Eichen/Ferndorf. Ein 2010 mit seiner Liste nicht zur Betriebsratswahl zugelassener Kandidat focht die Wahl in dritter Instanz erfolgreich an.

nja - Der Nordsiegerländer Standort von Thyssen-Krupp-Steel (TKS) in Eichen und Ferndorf mit seinen rund 1100 Mitarbeitenden steht seit Mittwochabend ohne Betriebsrat da. Der Grund: Das Bundesarbeitsgericht in Erfurt hat in einem Rechtsbeschwerdeverfahren entschieden, dass die Betriebsratswahl aus dem Jahr 2010 unwirksam ist. Dies bedeutet: Der 15 Personen starke Betriebsrat mit seinem Vorsitzenden Wolfgang Otto verlor mit sofortiger Wirkung sein Mandat. "Das ist ein einmaliger Vorgang. Das hat es noch nie gegeben", äußerte sich Otto, seit rund 25 Jahren als Betriebsratsvorsitzender aktiv,  im SZ-Gespräch. Das Urteil habe ihn getroffen. Es seien "höchst beunruhigende Zeiten für die Belegschaft". Da seien "solche Nebenkriegsschauplätze" nicht zu gebrauchen. Wie berichtet, kündigt sich im Thyssenkonzern ein Stellenabbau an (die SZ berichtete am Donnerstag).

Verwechslungsgefahr
Was aber ist die Grundlage für das höchstrichterliche Urteil aus Erfurt? Zur Nordsiegerländer Betriebsratswahl anno 2010 wollten drei Listen kandidieren, darunter Wolfgang Ottos Liste namens "IG Metall Sicherheit und Zukunft" und eine Liste von Ernst-Wilhelm Klöckner mit dem Namen "IG Metall Kündigungsschutz und Arbeitsplatzsicherheit". Der damalige Wahlvorstand forderte Klöckner nach SZ-Information auf, wegen der Verwechlungsgefahr seine Liste umzubenennen. Otto erläuterte: "Unsere Liste war von der IG Metall Siegen autorisiert." Klöckner lehnte dies ab, seine Liste wurde in der Folge vom Wahlvorstand nicht zugelassen. Es traten somit nur noch zwei Listen bei der Wahl an - Wolfgang Otto blieb im Amt.

Rechtsweg beschritten
Daraufhin habe er mit zwei Kollegen die Betriebsratswahl angefochten, berichtete gestern Ernst-Wilhelm Klöckner sichtlich zufrieden im SZ-Gespräch.
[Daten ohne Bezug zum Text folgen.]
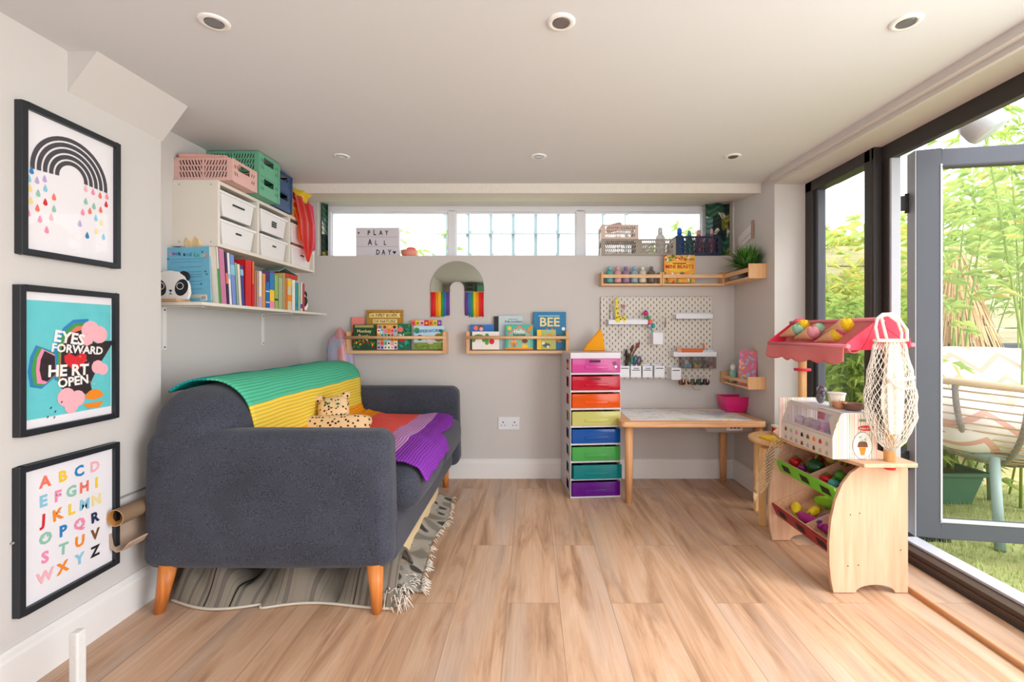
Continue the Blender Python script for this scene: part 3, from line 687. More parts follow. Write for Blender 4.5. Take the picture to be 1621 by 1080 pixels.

Die Angelegenheit landete zunächst vor dem Arbeitsgericht Siegen, welches die Anfechtung zurückwies. Klöckner ließ nicht locker und bemühte das Landesarbeitsgericht Hamm. Auch dort wurde beschieden, dass die Handlungsweise des Wahlvorstands korrekt und rechtens gewesen sei. Somit blieb dem bislang Unterlegenen nur noch der Schritt vor das Bundesarbeitsgericht, das am Mittwoch nun die Kehrtwende herbeiführte. Das Urteil liegt vor, eine Begründung allerdings noch nicht. Fakt ist jedoch: Der Nordsiegerländer TKS-Standort steht bis zu den nächsten Wahlen ohne Betriebsrat da. Dann, so kündigte Ernst-Wilhelm Klöckner an, wolle er natürlich wieder antreten. Gleiches gilt selbstverständlich auch für Wolfgang Otto. Dieser wusste bereits zu berichten, dass nun der TKS-Gesamtbetriebsrat einen Wahlvorstand bilden werde. Bis zum Urnengang bei TKS in Eichen und Ferndorf würden aber voraussichtlich zehn bis zwölf Wochen ins Land ziehen.

Nächste Wahl erst in etwa zehn Wochen
Klöckner hatte bereits 2002 und 2006 kandidiert, damals noch mit der Liste "Christliche Gewerkschaft Metall". 2010 dann gründete er seine "eigene" Liste. Er und seine Mitstreiter seien "völlig unzufrieden mit der Arbeit des Betriebsrats" gewesen, erläuterte er. Daran scheint sich nichts geändert zu haben. Wolfgang Otto, seinem Stellvertreter Axel Ganseuer und dem kompletten Betriebsrat - sechs Akteure sind für diese Aufgabe freigestellt - sind nun also die Hände gebunden, er dürfe zurzeit nicht mehr justitiabel als Betriebsrat agieren, so Otto am SZ-Telefon. Beratend bleibe er im Gesamtbetriebsrat tätig, als "normales" Mitglied gehöre er auch weiterhin dem Aufsichtsrat an. Alles weitere wird die nächste Betriebsratswahl im nördlichen Siegerland zeigen.